Buy, Sell, Wait

We wrapped up our Stock Market unit at Group of Four this week with a simulation game.  We (the mums) invented five companies, some blue chip, some up and coming.  We had a bank, an airline, a power company, a spa and a department store with creative little names  like “Trusty Trusty Safe Bank” and “StuffMart”.     Ahead of time we had decided on ten days of closing prices on the Group of Four Stock Exchange (GOFSX) and then graphed the first four days. Each child was given $300 and the charts necessary to keep track of their stock portfolio.

We opened for trading at the day 4 prices  and the children chose what they would like to buy based on what they could see on the graph and their own opinion of the companies.  No-one spent all their money and all but one bought from several different companies.  At the end of each day’s trading (we had six days) we helped everyone update their portfolio sheets making sure that they knew  how much their stocks were currently worth.  The graph was updated before the new day’s trading began and when the market opened the children noted down the new prices and began trading.

The prices had been determined by us ahead of time so did not reflect the buying and selling that was going on amongst the group, but we had  tried to make the path of each stock realistic for the type of stock it was.  The power company stayed very steady, the spa rose dramatically and then crashed, finally going bankrupt on the last day.  On the fourth day of trading there was a news flash explaining that there had been some terrorist attacks in the US.  That day all the stock prices dropped, some more dramatically than others.

At the end of trading everyone tallied up the worth of their stock and cash in hand.  The profits ranged from $10 to $130, no-one ended up with less than they started.  Everyone discussed the strategies they had used, the mistakes and the successful choices they had made.

The unit  went very well overall.  Although it was a topic very few of them knew anything about, we incorporated enough games to keep everyone interested and to simulate the real thing.  One of the most valuable parts of each lesson was the discussion time as the children tried  to come to grips with the concepts of stewardship and investment.

2 thoughts on “Buy, Sell, Wait

  1. ND

    I was fascinated by the recent exercise in which you have involved the Group of Four, exploring the workings of the stock market. It was interesting to note that all the players made some gains over the period of the exercise, even though there were large differences between the lowest and the highest gains.

    You have addressed the concepts of stewardship and investment, and I wonder what insights the Group of Four have gained. I wonder, too, whether the concepts of speculation and risk were considered, and whether some types of companies were preferred investments rather than others.

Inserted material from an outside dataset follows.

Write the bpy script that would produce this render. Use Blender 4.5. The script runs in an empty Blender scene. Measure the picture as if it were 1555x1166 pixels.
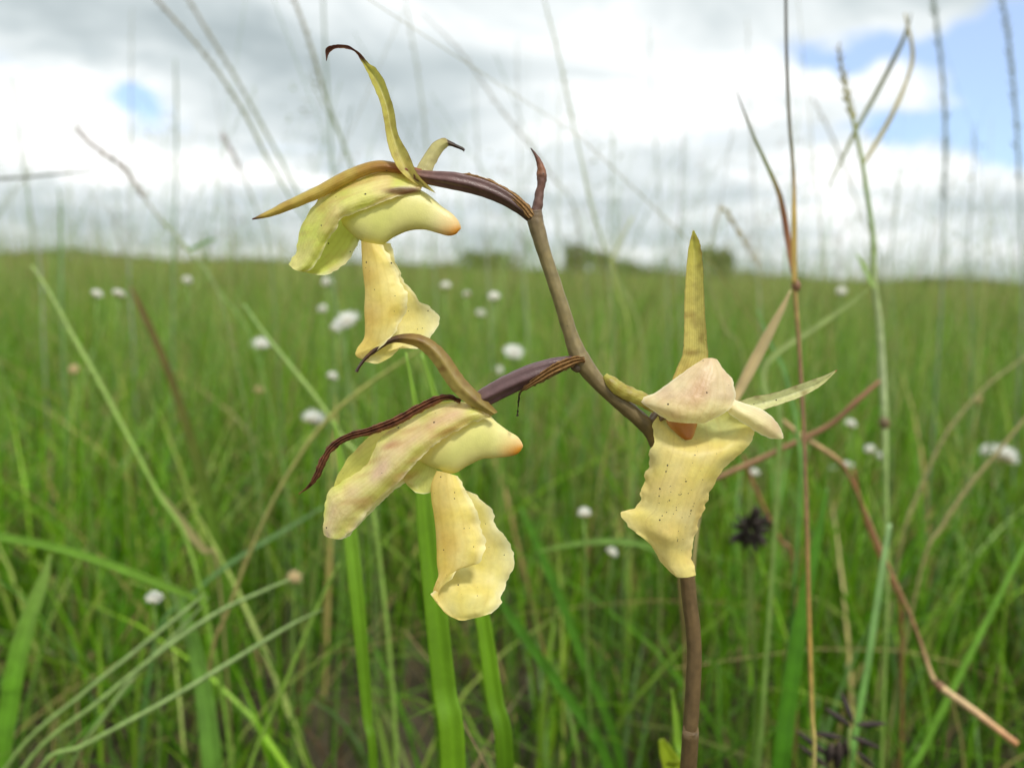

    This is an extraordinary and almost unique time to be exploring the workings of the Stock Market with a group of children. I wonder whether the exercise was able to simulate the huge devaluation of stock that has occured around the world in recent times, and what impact this had upon the understanding of the Group of Four.

    It seems to me that you have developed a simulation that could be a significant learning opportunity for many adults as well as your wonderful Group of Four.



  2. Heather Post author

    All the students were quite cautious investors in both games we played, but in the last game they did more selling as they realized that a gain is a gain, however small. Understandably there was quite a bit of discussion about the current economic situation, how it is affecting the stock market and the community.

    When we began the unit at least one student thought that if they had money to spare they would just hold on to it. That prompted discussion about ways to invest money, because not everyone will invest in the stockmarket, and about deflation and inflation.